The Service will seek to share in the benefits of any future refinancing

2.31  In PFI deals, risks are greatest during the construction phase and reduce considerably thereafter as the project moves into its operational phase. For this reason, it is often possible, post-construction, for private sector consortia to negotiate more favourable financial terms with their lenders which take account of the reduced risk. The Service's concession agreement with Consul did not include any clauses covering the situation where Consul would refinance the deal. This is not surprising since, at the time of the Laganside Courts procurement, there had been no specific guidance on the issue of refinancing and why the public sector should be concerned to share in refinancing gains.

2.32  The Office for Government Commerce (OGC) has subsequently introduced new guidance on the issue of refinancing. OGC's revised guidance on standardisation of PFI contracts seeks to encourage the open and above-board refinancing of PFI deals. For new deals, all gains made through refinancing should be shared on a 50/50 basis. For older deals, such as Laganside Courts, where there is no specific refinancing clause, OGC expect contractors to sign up to a voluntary agreement to allocate 30 per cent of any refinancing gains to the public sector.

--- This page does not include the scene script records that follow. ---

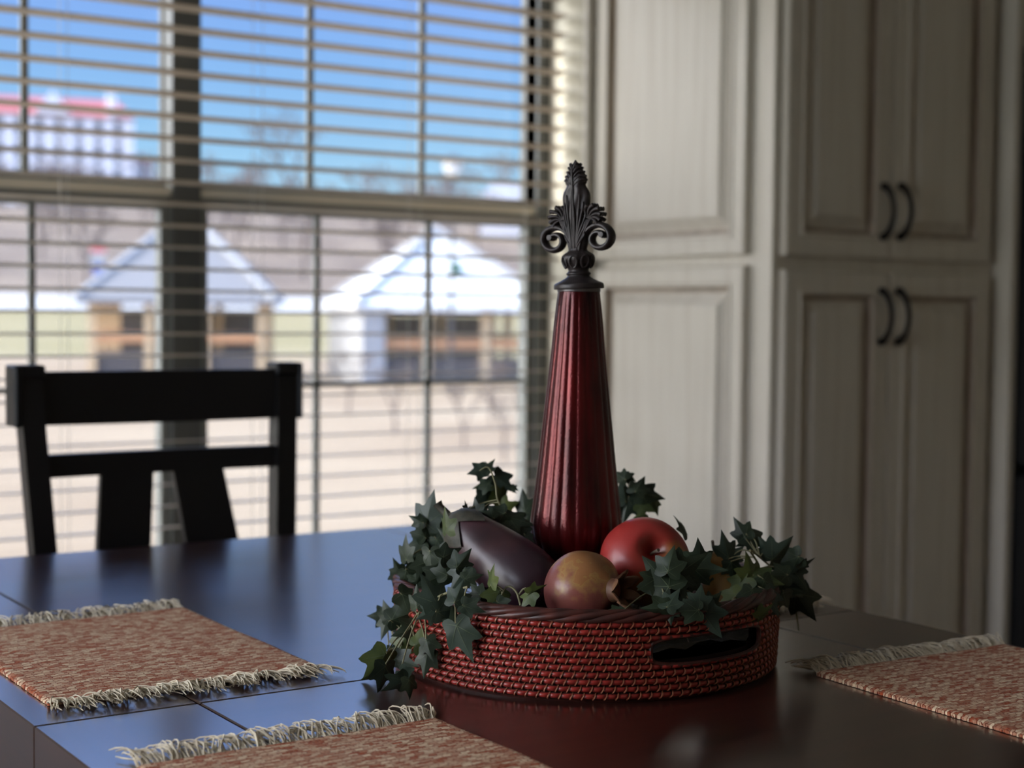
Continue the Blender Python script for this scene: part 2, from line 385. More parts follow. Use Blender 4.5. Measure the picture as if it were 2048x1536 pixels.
YG = 3.31   # window plane
gx = [onY(p, 200, YG).x for p in (60, 330, 395, 635, 860, 1060)]
MUL0, MUL1 = onY(330, 200, YG + .025).x, gx[2]
MUNT = {'window_1': (gx[0] - .30, gx[0]), 'window_2': (gx[3], gx[4])}
gx[5] = onY(1060, 200, YG + .02).x
RAILZ = onY(600, 432, YG).z; BARZ = onY(600, 771, YG).z
BOTZ = 2 * BARZ - RAILZ + .01
def window(name, x0, x1):
    t = thing(name, (x0, YG, SILL), kind='structure')
    fr = MB()   # outer frame
    fr.bb(x0 - .045, x0 + .0, YG - .02, YG + .055, SILL, ZH); fr.bb(x1, x1 + .045, YG - .02, YG + .055, SILL, ZH)
    fr.bb(x0, x1, YG - .02, YG + .055, SILL, BOTZ - .04); fr.bb(x0, x1, YG - .02, YG + .055, ZH - .05, ZH)
    fr.build('window_frame', M['vinyl_shaded'], t, smooth=False)
    # lower sash, nearer
    lo = MB(); ya, yb = YG - .005, YG + .03
    lo.bb(x0, x0 + .022, ya, yb, BOTZ - .04, RAILZ); lo.bb(x1 - .022, x1, ya, yb, BOTZ - .04, RAILZ)
    lo.bb(x0, x1, ya, yb, BOTZ - .04, BOTZ); lo.bb(x0, x1, ya, yb, RAILZ - .0, RAILZ + .030)
    lo.build('lower_sash', M['vinyl'], t, smooth=False)
    MB().bb(x0, x1, YG - .012, YG + .03, RAILZ + .031, RAILZ + .050).build('rail_lip', M['wall'], t, smooth=False)
    up = MB(); ya, yb = YG + .034, YG + .052
    up.bb(x0 - .01, x0 + .004, ya, yb, RAILZ, ZH); up.bb(x1 - .004, x1 + .01, ya, yb, RAILZ, ZH)
    up.bb(x0, x1, ya, yb, RAILZ + .01, RAILZ + .068); up.bb(x0, x1, ya, yb, ZH - .08, ZH - .05)
    up.build('upper_sash', M['vinyl_shaded'], t, smooth=False)
    mu = MB()
    for x in MUNT[name]:
        mu.bb(x - .0085, x + .0085, YG + .037, YG + .045, RAILZ, ZH)
        mu.bb(x - .003, x + .012, YG + .005, YG + .017, BOTZ, RAILZ)
    mu.bb(x0, x1, YG + .005, YG + .017, BARZ - .005, BARZ + .007)
    mu.build('muntins', M['vinyl'], t, smooth=False)
    MB().bb(x0, x1, YG + .0175, YG + .0205, BOTZ, RAILZ).build('glass_pane', M['glass'], t, smooth=False)
    MB().bb(x0, x1, YG + .0455, YG + .0485, RAILZ + .04, ZH - .06).build('glass_pane', M['glass'], t, smooth=False)
    MB().bb(x0, x1, YG + .058, YG + .059, BOTZ - .02, RAILZ).build('insect_screen', M['screen'], t, smooth=False)
    return t
window('window_1', .38, MUL0); window('window_2', MUL1, gx[5])
b = MB(); b.bb(gx[5] + .0, WX1, YG - .01, Y1 + .002, SILL, ZH); b.bb(MUL0 + .012, MUL1, YG - .02, YG + .05, SILL, ZH)
struct('trim_3', b, M['vinyl_shaded'])

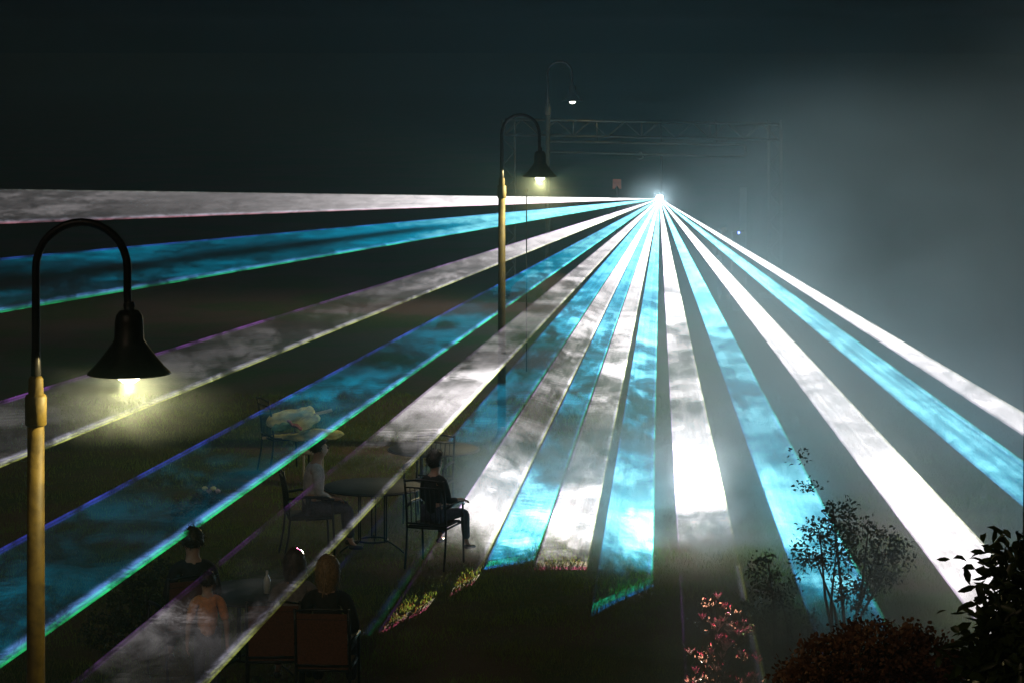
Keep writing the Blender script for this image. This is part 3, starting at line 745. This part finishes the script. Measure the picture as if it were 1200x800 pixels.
    for sg_ in (-1, 1):
        bm = bmesh.new(); e_ = P(0, 0.012, 0.70) + Vector((fx, fy, 0)) * 0.092 * s + Vector((fy, -fx, 0)) * 0.032 * sg_ * s
        bmesh.ops.create_icosphere(bm, subdivisions=2, radius=0.012 * s, matrix=Matrix.Translation(e_)); obj('eye', bm, M_hair, root, True)
    tag(root, label, 'person', group)
    return root
R_ = math.radians
def pos(px, d): return ((px - CX) * d / F, d, 0.0)
c, s_ = math.cos, math.sin
person(pos(510, 28.42), R_(-42), 'boy in dark clothes seen from behind, sitting on the chair by bright smoke', 0.83, 'afro', top=M_black_cloth, bottom=M_denim, arms=('lap', 'rest'), knee=(-1, 1), head_turn=R_(6))
person(pos(366, 28.9), R_(-78), 'seated youth in a pale shirt facing right toward the round table', 0.93, 'short', top=M_white_cloth, bottom=M_denim, arms='lap', lean=0.12)
person(pos(384, 22.1), R_(-4), 'fair haired person in black, back to camera, on the red brown chair', 0.98, 'long', M_hair_l, M_black_cloth, M_denim, 'lap')
person(pos(345, 22.6), R_(6), 'long haired person with pink light on the crown of the head', 0.925, 'long', mat('brown_hair', (0.04, 0.025, 0.018), 0.5, 0, .4, 60), M_grey_cloth, M_denim, ('lap', 'rest'))
person(pos(226, 23.4), R_(15), 'dark clothed person sitting behind the orange shirt, seen from behind', 0.97, 'short', M_hair, M_black_cloth, M_denim, 'lap')
person(pos(243, 22.3), R_(10), 'small child in an orange shirt, standing in the dark foreground', 0.69, 'short', M_hair, M_orange_cloth, M_denim, 'down', 'stand')
person(pos(848, 57.0), R_(200), 'faint distant figure standing under the truss, right of the laser source', 1.0, 'short', M_hair, M_grey_cloth, M_denim, 'down', 'stand')

# ------------------------------------------------------------------ plants
def leaf_cloud(pts, dirs, L, Wd, fold=0.25, jit=0.35):
    """pts (n,3): leaf bases, dirs (n,3): leaf axes -> pointed, folded leaves of four quads."""
    n = len(pts); d = dirs / (np.linalg.norm(dirs, axis=1, keepdims=True) + 1e-9)
    rv = rng.normal(size=(n, 3)); s1 = np.cross(d, rv); s1 /= (np.linalg.norm(s1, axis=1, keepdims=True) + 1e-9); up = np.cross(s1, d)
    l = (L * rng.uniform(1 - jit, 1 + jit, n))[:, None]; w_ = (Wd * rng.uniform(1 - jit, 1 + jit, n))[:, None]
    drop = np.array([0, 0, -1.0])
    A0 = pts; M1 = pts + d * l * 0.35; M2 = pts + d * l * 0.70 + drop * l * 0.06; T = pts + d * l + drop * l * 0.18
    a1 = M1 + s1 * w_ * .5 + up * w_ * fold; b1 = M1 - s1 * w_ * .5 + up * w_ * fold
    a2 = M2 + s1 * w_ * .42 + up * w_ * fold; b2 = M2 - s1 * w_ * .42 + up * w_ * fold
    V = np.stack([A0, M1, M2, T, a1, b1, a2, b2], 1).reshape(-1, 3)
    base = (np.arange(n) * 8)[:, None, None]
    Fc = np.array([[0, 4, 1, 1], [0, 1, 5, 5], [1, 4, 6, 2], [1, 2, 7, 5], [2, 6, 3, 3], [2, 3, 7, 7]])
    # triangles only, cheap to build
    T3 = np.array([[0, 4, 1], [0, 1, 5], [1, 4, 6], [1, 6, 2], [1, 2, 7], [1, 7, 5], [2, 6, 3], [2, 3, 7]])
    return V, (T3[None] + base).reshape(-1, 3)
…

2.33  The concession agreement between Consul and the Service is based on a 13.7 per cent return on equity and subordinated debt and a fixed interest rate on senior debt of 7 percent a year. Given the reduction in risk associated with the project, there may be some scope for Consul to refinance the deal. However, the Service and its financial advisers believe that the deal was tightly negotiated and, as currently structured, the opportunities for a refinancing appear limited. An initial meeting has taken place between the parties and Consul may develop a proposal on refinancing for the Service's consideration.